Chicago rapper Lil Durk on Tuesday failed to convince a judge to throw out the murder-for-hire charges against him and five of his associates based on their argument that the government’s indictment is so vague that they can’t prepare a proper defense.

Federal prosecutors accuse the Grammy-winning hip hop artist, whose legal name is Durk Banks, of having offered a bounty for the murder of a rival rapper, but Christy O’Connor, one of Banks’ attorneys, said at a hearing in downtown Los Angeles that the indictment is impermissibly vague about the specifics of what the bounty was and how it was offered.

“When you have an indictment this vague, you can’t fill in the blanks with material the grand jury didn’t see,” O’Connor said. “The grand jury has been usurped.”

Typically, prosecutors will present their evidence behind closed doors to a grand jury to determine if there is probably cause that a defendant has committed a crime.
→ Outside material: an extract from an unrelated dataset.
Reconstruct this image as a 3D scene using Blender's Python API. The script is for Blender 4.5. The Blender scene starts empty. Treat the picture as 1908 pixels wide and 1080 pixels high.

According to O’Connor, while the government has given the defense purported evidence such as music videos, the attorneys don’t know whether that evidence was shown to the grand jury as proof of Banks somehow offering a bounty or it’s evidence intended to be introduced at trial.

O’Connor also claimed that a key government witness, identified only as “Protected Witness 1,” told investigators that he hadn’t been offered a bounty at all to participate in the murder attempt on Banks’ rival in LA three years ago. in which a cousin of the target was killed.

This, she said, creates the danger that the prosecution is shifting its theory of the case and that the defendants will be confronted with a “trial by surprise.”

U.S. District Judge Michael Fitzgerald, however, said the defense wasn’t entitled to a blueprint of the prosecution’s opening statement and that the defense attorneys would be able to cross-examine the government’s witnesses at trial to show the jury if they had changed their story.

The Barack Obama appointee denied the motion to dismiss the indictment — which he said met the requirements used in the Ninth Circuit — but he postponed a ruling on the defense’s request for a bill of particulars that would spell out what the prosecutors believe Banks said and did to direct the hit on his rival.

Fitzgerald also rebuffed Banks’ request that the judge recuse himself from the case because the prosecution had waited seven months to disclose to the defendants that death threats had been made against the lead prosecutor on the case as well as against a magistrate judge, who earlier this year had denied Banks and the others bail after deciding they were a flight risk and a threat to the community.

Although the threats weren’t made by the defendants, the fact the prosecutors hadn’t told the defense attorneys about them when they went before the magistrate judge to argue for pretrial release has tainted the entire proceedings, said Drew Findling, another lawyer representing Banks.

“They looked at this a serious threat,” Findling told the judge. “There is no rationale for letting us walk in front of [Magistrate] Judge [Patricia] Donahue and make fools of ourselves — we truly had a ridiculous hearing.”

“To state the obvious, Judge Donahue was in no position to consider whether Mr. Banks was too dangerous to be released while having been both personally threatened by someone purporting to act on Mr. Banks’ behalf,” Banks said in his bid to disqualify not only the judge presiding over the case, but the entire bench of the U.S. District Court for the Central District of California, as well as the U.S. attorney’s office in LA.

Banks and his co-defendants demanded an evidentiary hearing into the threats and the prosecutions’ response to it and asked that the case be stayed.

Fitzgerald rejected this request as well, saying that even if a defendant would threaten a judge in open court, that wouldn’t be a good reason for a judge to recuse themself. If it were to work like that, it would give an incentive to a defendant to make such a threat just to derail a prosecution, he said.

Banks was arrested a year ago in Florida on charges that he orchestrated the attempted 2022 revenge killing of rapper Quando Rondo at an LA gas station, a shooting that resulted in the death of Quando Rondo’s cousin.

He is charged with conspiracy to commit murder-for-hire in the slaying of the cousin, 24-year-old Saviay’a Robinson. Five members of Bank’s Chicago-based rap collective, “Only the Family” or OTF, have also been charged.